Author, historian, yachtsman, crew oarsman, coxswain, and coach, and retired teacher Roger F. Duncan may move slowly and wear a hearing aid, but his mind remains swift and clear as does his wry, impish sense of humor. In response to a, “Good for you!” at hearing he’d reached 92, he replied, “I’m not so sure.”

Although better known to the public for his Coastal Maine: A Maritime History, many editions of A Cruising Guide to the New England Coast (with John P. Ware), and four other books mostly on sailing, at the advanced age of 80 Duncan began researching his first work of fiction: The Reluctant Patriot, published in 2006, a historical novel based on this country’s first naval engagement, the Battle of Machias. The idea came to him, he said, while studying the history of the Maine coast when he came across the wreck of a British naval schooner, Halifax, which went aground by striking a rock off what is now called Halifax Island at the mouth of Machias Bay in February 1775.

Despite researching all kinds of documents on the vessel, crew list, and court-martial proceedings, Duncan could not find the name of the ship’s pilot, who had been found to blame in the court proceedings, but never named. So Duncan decided to invent him and came up with a reasonable story of how the ship inadvertently struck the rock hidden by a higher-than-usual “moon” tide, a perfect tale for a historian who loved to sail and loved researching the ins and outs of the Maine coast.

Duncan and his wife Mary, who refers to herself as his first mate, both then octogenarians, took their Friendship sloop, Eastward, to Halifax Island where Roger went ashore to study where and how the wreck could have happened, leaving Mary, nursing a bad knee that left her unable to clamber over rocks, on board to worry how she’d manage if her husband broke a leg while on the island. Nothing untoward occurred, and Mary Duncan judged it, “Altogether a good trip.”

It was one of many such made by Duncan and his family who started coming to Maine in 1925. His parents rented a house in New Harbor and only left, years later, because the owners sold the house. One of Roger and Mary’s three sons did the architectural design of the East Boothbay house they have lived in since 1970.

Asked what he considers the biggest change to the coast since he started coming here, Roger replied, “More people, more boats, more cars, more gift shops.” Mary chimed in saying, “There are practically no more little grocery stores on the shore.

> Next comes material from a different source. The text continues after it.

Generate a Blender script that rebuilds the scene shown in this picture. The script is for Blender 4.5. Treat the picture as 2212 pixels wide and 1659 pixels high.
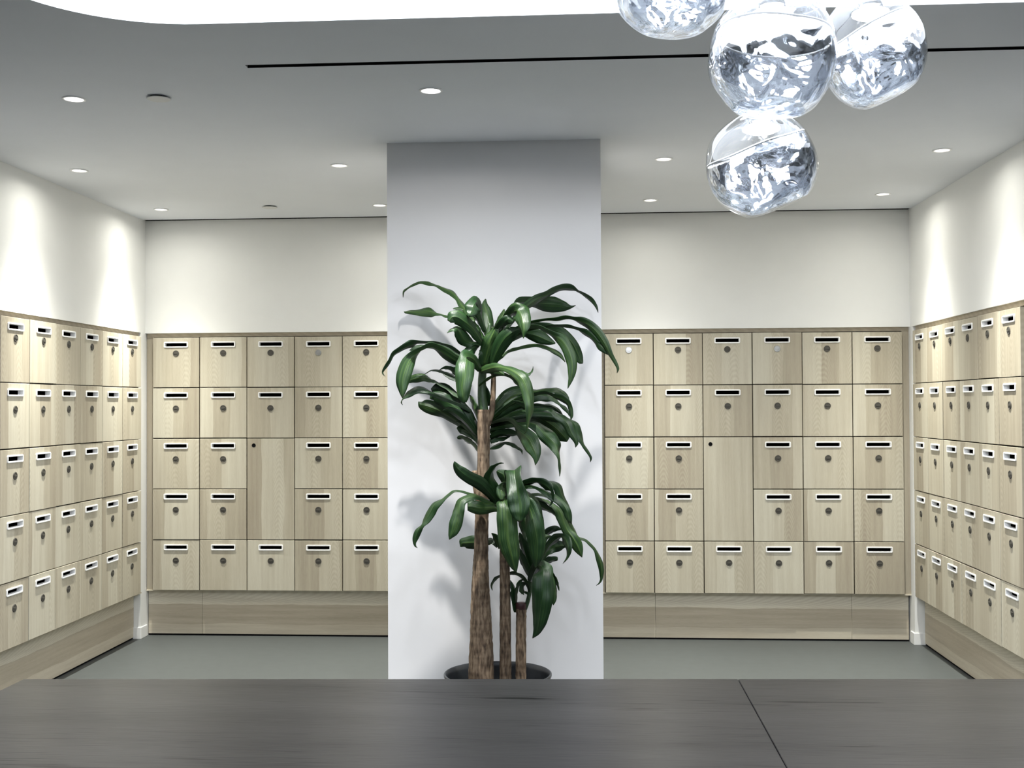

You have to go to the supermarket.”

Roger graduated from Exeter followed by Harvard University in 1938, having been coxswain for crew practice boats at both school and university. He taught primary education at the Fenn School, in Concord, Mass., from 1938 to 1945 when he moved on to Belmont Hill, in Belmont, Mass,, because he wanted to teach and coach older boys. He and Mary, whom he married in 1940, stayed at Belmont until his retirement, in 1981.

Besides coaching Belmont’s crew team, Roger taught English mostly, and some history and Latin, and said, “I never got into French,” explaining, “my accent is, shall we say, suburban.” Attesting to her husband’s popularity with his students, Mary Duncan said of his former students, “They keep coming down the driveway here.”

As for their summers, the Duncans began by getting the boat ready each spring so it could go in the water by July Fourth, then sailing with and without passengers almost every morning and afternoon until Labor Day. Fitted with four bunks, Eastward was licensed for six passengers.

Asked what aspect of his life he liked best, Roger answered with a rhetorical, “Which leg of the chair is best?” He then went on to say that although he liked writing and reading, “Teaching was the central interest,” adding, “our boys were important, and rowing is.”

Mary continued, “After September we’d go bursting into Belmont. In spring, crew was everything. Crew, then up here [Maine] to get the boat in the water.” They followed this schedule for over 40 years.

Roger loved coaching crew and said, “I had a single shell and raced on the Charles [River] for years. Mary said, “Roger got a medal for the fastest one over 70,” adding that he has a box of medals.

And don’t think this 92-year-old retiree just sits around reading and taking naps. Try to make an appointment with him, and you’ll see. He goes from dinner guests to a speaking engagement to more people dropping by to see him. On and on it goes: appointments, guests, meetings, and talks, with naps in between, day after day. Mary makes and keeps the schedule and does her best to care for them both. It’s harder than anyone who hasn’t reached their ages can imagine.

Taking on such a project as a historical novel based on a factual incident on the Maine coast during the American Revolution would be beyond most octogenarians. For Roger Duncan, though, with his background and local knowledge, it had to have been as natural as drawing breath.